Wednesday, March 10, 2021
Company disclosures of climate related risks and opportunities will receive increased scrutiny from regulators, and new climate risk reporting rules may soon be on the horizon, in light of recent Securities Exchange Commission (SEC) announcements and other legislative actions.
President Biden has announced climate change as a top priority, and the SEC is likely to be an important tool to achieving the administration’s climate objectives. The SEC has indicated that it will be reviewing the adequacy of existing corporate disclosures of climate-related risks, whether additional SEC guidance is needed, and whether additional prescriptive climate reporting rules need to be adopted.
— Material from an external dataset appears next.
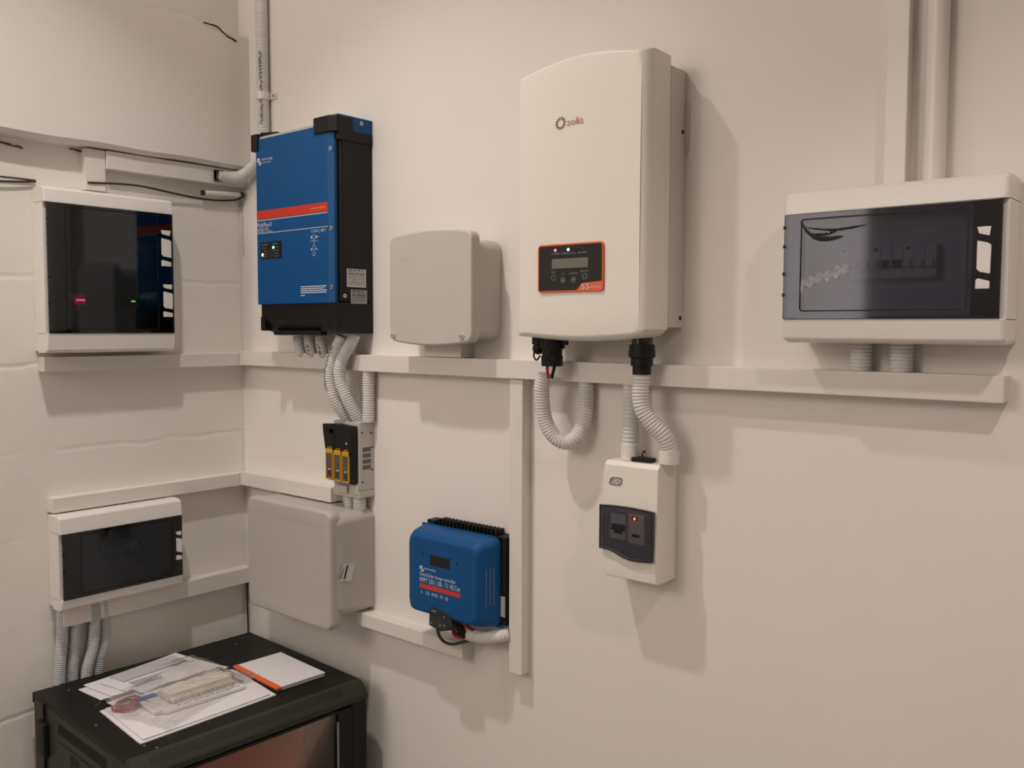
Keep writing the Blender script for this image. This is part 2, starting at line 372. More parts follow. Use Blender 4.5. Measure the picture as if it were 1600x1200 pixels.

This paper attempts to provide a definition and context for the term,
Environmental, Social and Governance (“ESG”), explain how and why it is used, demonstrate how investors are driving the proliferation of ESG reporting, illuminate how investor reliance on ESG information creates new risks for reporting companies, and suggest steps attorneys can take to help mitigate the risks. This paper also provides a short summary on some hot topics in the ESG world.
I. The Evolution of ESG Disclosures
A. What is ESG?
In basic terms, ESG is a collection of information about a company’s operations in three broad areas of activity: Environmental, Social and Governance. It is data-based as well as narrative, and typically static or backward-looking. Increasingly, ESG reporting is goal-oriented and aspirational. Oftentimes, ESG is used interchangeably with the term “sustainability.”